To Dog: What’s deplorable about cheating on the NCAA cartel?
Dog to UO matters.
I am a purist. I think amateur athletics should be practiced in a sanctified manner so that the athlete can be truest to their sport. More Zen, less hype.
In the real world of economics, yeah, go ahead and cheat because everyone else does – that’s the market. As you say, just don’t get caught…

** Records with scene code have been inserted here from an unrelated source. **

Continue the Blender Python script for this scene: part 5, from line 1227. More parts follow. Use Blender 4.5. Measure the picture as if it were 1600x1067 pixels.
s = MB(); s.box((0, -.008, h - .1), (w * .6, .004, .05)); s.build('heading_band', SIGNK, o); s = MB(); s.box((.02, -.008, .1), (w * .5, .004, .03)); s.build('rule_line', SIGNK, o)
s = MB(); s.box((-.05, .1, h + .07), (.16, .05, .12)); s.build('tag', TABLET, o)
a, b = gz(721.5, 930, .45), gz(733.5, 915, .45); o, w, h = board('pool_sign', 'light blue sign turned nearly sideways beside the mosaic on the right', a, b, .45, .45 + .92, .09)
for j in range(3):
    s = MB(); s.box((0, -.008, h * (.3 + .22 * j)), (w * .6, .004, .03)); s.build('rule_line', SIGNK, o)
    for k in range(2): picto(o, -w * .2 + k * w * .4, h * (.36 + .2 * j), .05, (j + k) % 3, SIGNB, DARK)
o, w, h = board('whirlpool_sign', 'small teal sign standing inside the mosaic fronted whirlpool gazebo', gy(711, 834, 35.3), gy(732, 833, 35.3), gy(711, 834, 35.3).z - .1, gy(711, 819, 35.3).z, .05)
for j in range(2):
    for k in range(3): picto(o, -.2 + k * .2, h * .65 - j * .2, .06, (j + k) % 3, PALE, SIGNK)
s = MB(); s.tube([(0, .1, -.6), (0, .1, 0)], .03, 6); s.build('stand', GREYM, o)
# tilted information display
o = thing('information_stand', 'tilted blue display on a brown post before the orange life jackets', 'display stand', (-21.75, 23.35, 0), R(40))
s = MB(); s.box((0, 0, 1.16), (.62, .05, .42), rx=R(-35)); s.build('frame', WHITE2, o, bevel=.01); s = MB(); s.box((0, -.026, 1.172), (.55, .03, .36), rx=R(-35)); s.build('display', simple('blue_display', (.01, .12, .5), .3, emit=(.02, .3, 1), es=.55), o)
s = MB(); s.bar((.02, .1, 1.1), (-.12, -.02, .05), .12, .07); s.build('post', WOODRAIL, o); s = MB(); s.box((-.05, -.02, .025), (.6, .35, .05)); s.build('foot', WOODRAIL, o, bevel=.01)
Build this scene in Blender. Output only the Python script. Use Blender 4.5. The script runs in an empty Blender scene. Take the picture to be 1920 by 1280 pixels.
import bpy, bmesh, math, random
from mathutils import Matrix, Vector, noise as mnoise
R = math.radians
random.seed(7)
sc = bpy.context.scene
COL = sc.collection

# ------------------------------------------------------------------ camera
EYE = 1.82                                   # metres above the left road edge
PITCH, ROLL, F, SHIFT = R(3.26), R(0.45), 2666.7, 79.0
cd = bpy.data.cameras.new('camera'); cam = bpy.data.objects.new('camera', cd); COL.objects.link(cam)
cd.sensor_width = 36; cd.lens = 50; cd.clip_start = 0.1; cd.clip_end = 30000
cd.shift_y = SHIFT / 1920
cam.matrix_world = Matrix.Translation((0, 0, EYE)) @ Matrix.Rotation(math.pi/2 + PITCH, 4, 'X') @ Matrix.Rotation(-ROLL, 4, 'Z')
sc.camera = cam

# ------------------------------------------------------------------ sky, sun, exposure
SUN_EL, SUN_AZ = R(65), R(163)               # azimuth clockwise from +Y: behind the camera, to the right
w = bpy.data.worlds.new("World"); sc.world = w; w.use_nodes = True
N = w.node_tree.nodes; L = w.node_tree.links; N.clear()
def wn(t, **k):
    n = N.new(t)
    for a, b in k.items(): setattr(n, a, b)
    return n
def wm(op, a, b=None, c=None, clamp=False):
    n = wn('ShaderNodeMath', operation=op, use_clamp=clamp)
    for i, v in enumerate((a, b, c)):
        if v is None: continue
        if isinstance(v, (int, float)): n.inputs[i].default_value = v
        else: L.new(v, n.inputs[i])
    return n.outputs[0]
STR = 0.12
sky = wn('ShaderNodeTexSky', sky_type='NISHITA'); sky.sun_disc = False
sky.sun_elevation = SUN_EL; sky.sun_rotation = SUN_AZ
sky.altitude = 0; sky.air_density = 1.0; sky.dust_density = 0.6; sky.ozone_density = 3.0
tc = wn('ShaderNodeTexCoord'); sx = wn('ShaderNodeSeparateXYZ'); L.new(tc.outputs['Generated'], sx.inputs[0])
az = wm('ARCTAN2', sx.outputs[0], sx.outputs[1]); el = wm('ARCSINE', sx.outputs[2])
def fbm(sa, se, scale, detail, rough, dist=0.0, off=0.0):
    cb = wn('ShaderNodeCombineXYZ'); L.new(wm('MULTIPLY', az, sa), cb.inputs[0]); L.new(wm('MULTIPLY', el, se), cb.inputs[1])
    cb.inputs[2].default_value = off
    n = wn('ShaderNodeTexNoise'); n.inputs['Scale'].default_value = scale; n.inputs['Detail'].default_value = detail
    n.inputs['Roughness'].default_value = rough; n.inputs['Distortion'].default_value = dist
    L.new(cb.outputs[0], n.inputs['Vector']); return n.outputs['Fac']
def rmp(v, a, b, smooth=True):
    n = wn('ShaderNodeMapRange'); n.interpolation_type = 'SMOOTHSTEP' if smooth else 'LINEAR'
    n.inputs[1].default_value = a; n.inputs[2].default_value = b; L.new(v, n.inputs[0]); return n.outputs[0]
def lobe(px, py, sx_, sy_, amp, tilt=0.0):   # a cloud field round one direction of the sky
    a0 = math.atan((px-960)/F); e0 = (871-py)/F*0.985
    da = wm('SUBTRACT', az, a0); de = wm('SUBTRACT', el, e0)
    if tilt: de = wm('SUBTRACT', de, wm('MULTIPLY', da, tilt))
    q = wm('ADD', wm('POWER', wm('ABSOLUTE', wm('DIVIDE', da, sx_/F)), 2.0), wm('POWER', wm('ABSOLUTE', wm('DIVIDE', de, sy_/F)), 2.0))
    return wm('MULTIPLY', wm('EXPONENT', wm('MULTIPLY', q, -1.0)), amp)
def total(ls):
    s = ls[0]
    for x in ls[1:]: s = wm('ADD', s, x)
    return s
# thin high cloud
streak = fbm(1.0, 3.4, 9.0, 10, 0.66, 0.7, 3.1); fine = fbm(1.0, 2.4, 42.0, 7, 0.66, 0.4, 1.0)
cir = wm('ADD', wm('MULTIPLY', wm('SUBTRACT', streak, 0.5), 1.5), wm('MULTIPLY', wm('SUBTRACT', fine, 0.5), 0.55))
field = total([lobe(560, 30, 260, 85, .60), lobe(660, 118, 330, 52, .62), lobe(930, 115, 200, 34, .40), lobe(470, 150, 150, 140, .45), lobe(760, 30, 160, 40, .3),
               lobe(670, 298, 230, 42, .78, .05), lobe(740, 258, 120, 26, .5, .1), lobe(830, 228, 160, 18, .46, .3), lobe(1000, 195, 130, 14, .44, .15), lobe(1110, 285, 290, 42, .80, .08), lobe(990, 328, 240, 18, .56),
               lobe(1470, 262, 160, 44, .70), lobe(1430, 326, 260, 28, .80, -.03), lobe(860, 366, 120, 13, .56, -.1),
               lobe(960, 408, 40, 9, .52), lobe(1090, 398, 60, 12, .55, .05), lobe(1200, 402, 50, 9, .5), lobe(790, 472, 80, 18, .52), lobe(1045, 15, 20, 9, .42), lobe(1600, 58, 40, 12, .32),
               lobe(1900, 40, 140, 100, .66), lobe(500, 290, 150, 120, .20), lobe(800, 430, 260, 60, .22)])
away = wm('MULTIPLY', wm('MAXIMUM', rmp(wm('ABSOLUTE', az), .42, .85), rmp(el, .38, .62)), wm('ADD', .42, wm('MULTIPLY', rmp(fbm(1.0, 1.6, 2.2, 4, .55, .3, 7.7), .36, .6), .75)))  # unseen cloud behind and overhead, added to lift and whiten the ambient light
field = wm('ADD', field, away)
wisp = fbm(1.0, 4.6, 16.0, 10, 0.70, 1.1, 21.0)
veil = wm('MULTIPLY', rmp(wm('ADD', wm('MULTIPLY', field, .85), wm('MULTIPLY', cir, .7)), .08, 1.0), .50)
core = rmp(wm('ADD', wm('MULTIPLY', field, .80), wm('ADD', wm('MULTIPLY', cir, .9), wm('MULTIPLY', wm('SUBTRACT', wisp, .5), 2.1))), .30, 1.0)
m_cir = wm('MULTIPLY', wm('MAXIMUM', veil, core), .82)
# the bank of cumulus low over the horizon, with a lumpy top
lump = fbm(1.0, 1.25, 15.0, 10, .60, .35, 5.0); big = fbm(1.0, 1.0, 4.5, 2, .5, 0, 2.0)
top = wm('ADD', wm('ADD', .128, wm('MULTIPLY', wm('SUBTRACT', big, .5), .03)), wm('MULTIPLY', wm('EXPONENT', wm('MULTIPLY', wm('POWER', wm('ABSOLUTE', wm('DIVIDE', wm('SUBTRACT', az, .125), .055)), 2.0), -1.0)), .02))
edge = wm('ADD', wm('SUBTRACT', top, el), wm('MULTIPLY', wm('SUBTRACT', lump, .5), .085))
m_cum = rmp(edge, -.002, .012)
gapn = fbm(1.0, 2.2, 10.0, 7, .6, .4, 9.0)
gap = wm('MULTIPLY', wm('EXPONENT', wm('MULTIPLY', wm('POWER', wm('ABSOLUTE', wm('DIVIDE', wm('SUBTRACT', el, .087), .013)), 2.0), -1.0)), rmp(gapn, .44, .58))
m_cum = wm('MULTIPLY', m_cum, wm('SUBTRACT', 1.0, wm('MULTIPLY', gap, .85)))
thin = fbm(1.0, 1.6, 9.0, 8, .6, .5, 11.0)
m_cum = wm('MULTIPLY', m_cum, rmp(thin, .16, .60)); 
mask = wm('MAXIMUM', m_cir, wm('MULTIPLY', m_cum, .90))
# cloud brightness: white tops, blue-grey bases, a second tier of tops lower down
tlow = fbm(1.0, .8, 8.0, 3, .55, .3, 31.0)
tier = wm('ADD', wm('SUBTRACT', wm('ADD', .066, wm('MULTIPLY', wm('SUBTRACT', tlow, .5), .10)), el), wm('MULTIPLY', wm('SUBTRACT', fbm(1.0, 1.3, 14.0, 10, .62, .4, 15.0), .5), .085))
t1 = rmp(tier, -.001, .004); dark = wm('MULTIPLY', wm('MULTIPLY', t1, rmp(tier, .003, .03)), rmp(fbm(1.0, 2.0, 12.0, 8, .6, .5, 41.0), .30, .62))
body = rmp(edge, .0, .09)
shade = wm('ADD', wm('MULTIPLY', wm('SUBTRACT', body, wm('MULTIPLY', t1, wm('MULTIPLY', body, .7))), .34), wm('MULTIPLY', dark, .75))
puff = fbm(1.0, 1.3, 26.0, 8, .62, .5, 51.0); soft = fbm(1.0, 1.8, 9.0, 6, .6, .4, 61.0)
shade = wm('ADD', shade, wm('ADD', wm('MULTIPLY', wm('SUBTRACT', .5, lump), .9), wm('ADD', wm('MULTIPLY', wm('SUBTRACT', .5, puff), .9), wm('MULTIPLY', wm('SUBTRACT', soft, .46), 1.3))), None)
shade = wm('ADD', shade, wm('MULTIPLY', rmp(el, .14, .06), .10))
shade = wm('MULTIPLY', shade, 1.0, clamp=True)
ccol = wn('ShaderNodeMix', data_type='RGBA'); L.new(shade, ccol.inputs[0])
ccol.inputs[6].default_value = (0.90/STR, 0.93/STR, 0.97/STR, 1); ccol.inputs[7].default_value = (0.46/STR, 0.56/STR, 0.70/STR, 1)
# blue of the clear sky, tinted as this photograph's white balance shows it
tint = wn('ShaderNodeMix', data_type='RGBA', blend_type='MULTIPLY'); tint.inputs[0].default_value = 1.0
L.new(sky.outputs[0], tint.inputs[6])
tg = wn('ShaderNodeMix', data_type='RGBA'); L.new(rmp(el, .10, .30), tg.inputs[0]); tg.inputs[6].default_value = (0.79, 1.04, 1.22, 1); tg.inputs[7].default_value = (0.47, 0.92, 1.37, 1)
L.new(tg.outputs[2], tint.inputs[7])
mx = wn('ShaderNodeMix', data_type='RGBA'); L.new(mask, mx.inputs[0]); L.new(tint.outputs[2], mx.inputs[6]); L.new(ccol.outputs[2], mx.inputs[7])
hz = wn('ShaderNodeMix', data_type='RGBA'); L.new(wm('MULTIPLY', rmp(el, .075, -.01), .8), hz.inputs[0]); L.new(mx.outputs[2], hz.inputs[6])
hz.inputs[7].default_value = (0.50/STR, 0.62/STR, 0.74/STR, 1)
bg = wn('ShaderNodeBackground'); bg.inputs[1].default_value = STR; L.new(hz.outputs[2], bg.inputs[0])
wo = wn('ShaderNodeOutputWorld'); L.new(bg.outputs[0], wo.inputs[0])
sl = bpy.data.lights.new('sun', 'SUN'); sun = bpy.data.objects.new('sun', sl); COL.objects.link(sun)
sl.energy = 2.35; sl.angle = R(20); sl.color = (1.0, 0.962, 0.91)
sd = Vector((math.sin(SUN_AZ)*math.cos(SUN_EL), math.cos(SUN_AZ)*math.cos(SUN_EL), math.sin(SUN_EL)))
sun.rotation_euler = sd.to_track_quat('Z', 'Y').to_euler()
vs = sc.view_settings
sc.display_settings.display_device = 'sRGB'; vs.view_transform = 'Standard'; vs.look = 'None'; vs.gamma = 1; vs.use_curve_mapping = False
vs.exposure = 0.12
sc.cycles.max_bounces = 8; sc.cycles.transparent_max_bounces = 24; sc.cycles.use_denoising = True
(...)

In NCAA versus athletic department, why do we have to pick a side? I’m with neither. Universities are institutions of learning, and the rules on amateurism were designed to keep the “student” part first in student-athlete. Once upon a time that was not such a big deal. Now there’s all this money sloshing around and some young men are getting exploited. That’s not fair to them. But why does the fix have to involve the academic side surrendering our principles by grafting a pro sports league onto universities where it doesn’t belong (and where it will probably suck even more resources after we start paying the athletes)? Here’s a radical idea: let’s stick up for the idea that you go to college to receive an education. Hold athletes and non-athletes to the same admissions standards, insist that all students have access to the same educational resources and privileges, and let the market sort out what to do with athletically talented high school graduates who can’t get in to college or don’t want to go and be amateurs.
And you wonder why Eugene is considered one of the birthplaces of the anarchist movement. NCAA, laws, policies, rules all not working for the UO and we need to go after those who try to impose on us. We are special and almost won a national championship regardless of the true price…our integrity and reputation but hey it’s 2011.